Start Collected material
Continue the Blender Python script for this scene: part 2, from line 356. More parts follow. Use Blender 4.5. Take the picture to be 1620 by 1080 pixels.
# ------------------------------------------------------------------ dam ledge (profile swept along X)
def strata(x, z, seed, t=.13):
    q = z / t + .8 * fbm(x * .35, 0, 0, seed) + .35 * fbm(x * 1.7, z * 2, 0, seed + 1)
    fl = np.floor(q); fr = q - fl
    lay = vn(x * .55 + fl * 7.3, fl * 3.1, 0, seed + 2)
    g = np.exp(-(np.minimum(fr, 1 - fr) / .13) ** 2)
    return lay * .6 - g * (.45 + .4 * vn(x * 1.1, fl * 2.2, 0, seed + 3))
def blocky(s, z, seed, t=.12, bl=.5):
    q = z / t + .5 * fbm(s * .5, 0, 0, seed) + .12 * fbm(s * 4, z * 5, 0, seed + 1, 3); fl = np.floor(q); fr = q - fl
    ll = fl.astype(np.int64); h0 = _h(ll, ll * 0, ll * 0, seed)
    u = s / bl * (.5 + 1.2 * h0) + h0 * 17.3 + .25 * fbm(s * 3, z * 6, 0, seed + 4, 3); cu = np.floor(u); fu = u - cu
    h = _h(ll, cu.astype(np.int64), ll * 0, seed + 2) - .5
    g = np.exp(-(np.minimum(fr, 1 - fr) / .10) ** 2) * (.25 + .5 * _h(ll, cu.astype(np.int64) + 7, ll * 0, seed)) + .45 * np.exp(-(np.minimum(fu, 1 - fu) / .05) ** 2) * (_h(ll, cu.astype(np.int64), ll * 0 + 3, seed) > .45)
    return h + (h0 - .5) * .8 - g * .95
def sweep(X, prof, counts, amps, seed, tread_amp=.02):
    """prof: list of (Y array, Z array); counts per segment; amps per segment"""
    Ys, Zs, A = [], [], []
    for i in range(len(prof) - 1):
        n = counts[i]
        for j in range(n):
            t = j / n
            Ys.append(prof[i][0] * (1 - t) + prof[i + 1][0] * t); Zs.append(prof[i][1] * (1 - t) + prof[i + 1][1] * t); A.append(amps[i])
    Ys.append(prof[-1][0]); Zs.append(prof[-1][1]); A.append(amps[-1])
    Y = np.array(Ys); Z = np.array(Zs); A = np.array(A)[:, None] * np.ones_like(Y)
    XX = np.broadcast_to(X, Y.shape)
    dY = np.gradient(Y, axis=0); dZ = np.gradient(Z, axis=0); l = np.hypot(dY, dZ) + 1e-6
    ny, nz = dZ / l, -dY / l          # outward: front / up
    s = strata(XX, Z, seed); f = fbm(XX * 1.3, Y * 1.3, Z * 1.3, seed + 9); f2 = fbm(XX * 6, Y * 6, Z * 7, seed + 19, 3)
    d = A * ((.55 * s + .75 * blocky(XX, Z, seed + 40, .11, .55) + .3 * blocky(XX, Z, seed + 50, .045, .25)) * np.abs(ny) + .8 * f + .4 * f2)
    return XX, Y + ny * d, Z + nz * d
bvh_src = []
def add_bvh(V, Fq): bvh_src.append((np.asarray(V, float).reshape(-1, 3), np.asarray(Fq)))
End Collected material
§ Problem description
Copy out the whole listing exactly as written.

§ Complete output
Continue the Blender Python script for this scene: part 2, from line 356. More parts follow. Use Blender 4.5. Take the picture to be 1620 by 1080 pixels.
# ------------------------------------------------------------------ dam ledge (profile swept along X)
def strata(x, z, seed, t=.13):
    q = z / t + .8 * fbm(x * .35, 0, 0, seed) + .35 * fbm(x * 1.7, z * 2, 0, seed + 1)
    fl = np.floor(q); fr = q - fl
    lay = vn(x * .55 + fl * 7.3, fl * 3.1, 0, seed + 2)
    g = np.exp(-(np.minimum(fr, 1 - fr) / .13) ** 2)
    return lay * .6 - g * (.45 + .4 * vn(x * 1.1, fl * 2.2, 0, seed + 3))
def blocky(s, z, seed, t=.12, bl=.5):
    q = z / t + .5 * fbm(s * .5, 0, 0, seed) + .12 * fbm(s * 4, z * 5, 0, seed + 1, 3); fl = np.floor(q); fr = q - fl
    ll = fl.astype(np.int64); h0 = _h(ll, ll * 0, ll * 0, seed)
    u = s / bl * (.5 + 1.2 * h0) + h0 * 17.3 + .25 * fbm(s * 3, z * 6, 0, seed + 4, 3); cu = np.floor(u); fu = u - cu
    h = _h(ll, cu.astype(np.int64), ll * 0, seed + 2) - .5
    g = np.exp(-(np.minimum(fr, 1 - fr) / .10) ** 2) * (.25 + .5 * _h(ll, cu.astype(np.int64) + 7, ll * 0, seed)) + .45 * np.exp(-(np.minimum(fu, 1 - fu) / .05) ** 2) * (_h(ll, cu.astype(np.int64), ll * 0 + 3, seed) > .45)
    return h + (h0 - .5) * .8 - g * .95
def sweep(X, prof, counts, amps, seed, tread_amp=.02):
    """prof: list of (Y array, Z array); counts per segment; amps per segment"""
    Ys, Zs, A = [], [], []
    for i in range(len(prof) - 1):
        n = counts[i]
        for j in range(n):
            t = j / n
            Ys.append(prof[i][0] * (1 - t) + prof[i + 1][0] * t); Zs.append(prof[i][1] * (1 - t) + prof[i + 1][1] * t); A.append(amps[i])
    Ys.append(prof[-1][0]); Zs.append(prof[-1][1]); A.append(amps[-1])
    Y = np.array(Ys); Z = np.array(Zs); A = np.array(A)[:, None] * np.ones_like(Y)
    XX = np.broadcast_to(X, Y.shape)
    dY = np.gradient(Y, axis=0); dZ = np.gradient(Z, axis=0); l = np.hypot(dY, dZ) + 1e-6
    ny, nz = dZ / l, -dY / l          # outward: front / up
    s = strata(XX, Z, seed); f = fbm(XX * 1.3, Y * 1.3, Z * 1.3, seed + 9); f2 = fbm(XX * 6, Y * 6, Z * 7, seed + 19, 3)
    d = A * ((.55 * s + .75 * blocky(XX, Z, seed + 40, .11, .55) + .3 * blocky(XX, Z, seed + 50, .045, .25)) * np.abs(ny) + .8 * f + .4 * f2)
    return XX, Y + ny * d, Z + nz * d
bvh_src = []
def add_bvh(V, Fq): bvh_src.append((np.asarray(V, float).reshape(-1, 3), np.asarray(Fq)))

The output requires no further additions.